In the next room is someone else’s mother. It’s a large house we’re in, not the house Mom died in, which was her own, but her own in another way. It’s a dream after all, I can’t make a lot of sense of it. The other mother has taken to her bed, and doesn’t ever come out. I forget about the other mother because, well, I never see her, and she’s not my mother. I feel bad for forgetting about her. No one knows what’s wrong with the other mother, other than that she won’t wake up and get out of bed.

Other things go wrong in my dream. I plan a long trip, I’m turned away by people who should have welcomed me, I’m inconvenient. This is uncomfortable, at best. But the part about my mother is not uncomfortable. I spend more time with her, and she wakes up enough to decide we’re all going somewhere.

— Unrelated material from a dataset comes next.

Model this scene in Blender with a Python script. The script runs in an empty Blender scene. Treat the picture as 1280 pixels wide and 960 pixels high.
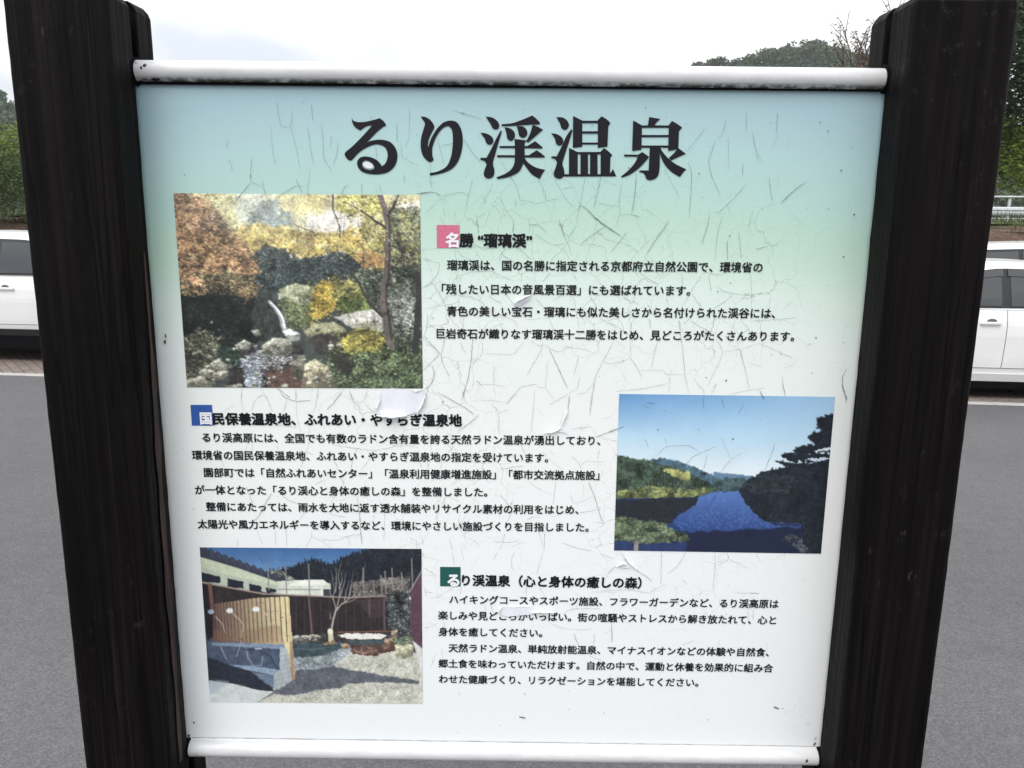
import bpy, bmesh, math, random
import numpy as np
from mathutils import Vector, Matrix
from mathutils.geometry import tessellate_polygon

random.seed(5)
R = math.radians
scene = bpy.context.scene
COL = scene.collection

# ------------------------------------------------------------------ camera
CAM = np.array([0.0137, -1.0405, 1.700])
YAW, PITCH, ROLL, FPX = R(-0.310), R(11.106), R(0.623), 961.0
PANEL_Z = 1.700 - 0.2908            # height of the middle of the panel
_f = np.array([math.sin(YAW)*math.cos(PITCH), math.cos(YAW)*math.cos(PITCH), -math.sin(PITCH)])
_r = np.array([math.cos(YAW), -math.sin(YAW), 0.0])
_u = np.cross(_r, _f)
RIGHT = math.cos(ROLL)*_r + math.sin(ROLL)*_u
UP = -math.sin(ROLL)*_r + math.cos(ROLL)*_u
FWD = _f
cam_data = bpy.data.cameras.new('camera')
cam_data.sensor_width = 36.0
cam_data.lens = FPX/1280*36.0
cam_data.clip_start = 0.05
cam_data.clip_end = 3000
cam = bpy.data.objects.new('camera', cam_data)
COL.objects.link(cam)
cam.matrix_world = Matrix(((RIGHT[0], UP[0], -FWD[0], CAM[0]), (RIGHT[1], UP[1], -FWD[1], CAM[1]),
                           (RIGHT[2], UP[2], -FWD[2], CAM[2]), (0, 0, 0, 1)))
scene.camera = cam

# ------------------------------------------------------------------ world, sun, exposure
SUN_EL, SUN_AZ = R(52), R(205)       # behind the camera, a little to its left
w = bpy.data.worlds.new('World')
scene.world = w
w.use_nodes = True
nt = w.node_tree
nt.nodes.clear()
N = nt.nodes.new
out = N('ShaderNodeOutputWorld'); bg = N('ShaderNodeBackground')
sky = N('ShaderNodeTexSky'); sky.sky_type = 'NISHITA'; sky.sun_disc = False
sky.sun_elevation = SUN_EL; sky.sun_rotation = SUN_AZ
sky.air_density = 1.2; sky.dust_density = 2.0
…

Just like she did a week before her final descent. I should say ascent, shouldn’t I? If we’re going by theology that is. I wasn’t there yet, but those who were say she decided she’d go to the casino, and so they all went, and Mom had a good time. The month before I’d been there, and she hadn’t seemed strong enough, or awake enough, to go anywhere. She wanted that last time out.

So in the dream we all get ready to go somewhere with Mom. She’s dying, and she knows she’s dying, but that isn’t a reason to not do what she wants. And why should it be? If you can’t do what you want when you’re dying, when CAN you do it?

Of course there’s logistics, but let’s leave that aside for now.

I wake up from my dream having spent more time with my Mom. Twice in two days I’ve been able to spend more time with her, as if she’s still here, close by.

They don’t ever leave us completely, do they? We’re left, if we’re lucky, with the best parts, the stuff that made them who they were. It’s ephemeral, isn’t it? But it’s there, the best parts, and all we have to do is accept it. If we’re lucky, they come to us in our dreams, and we have the one thing there’s never enough of: time. More time to spend with the people who’ve left. It wasn’t us they left, their absence from our lives is just a byproduct of their journey. They never really leave us.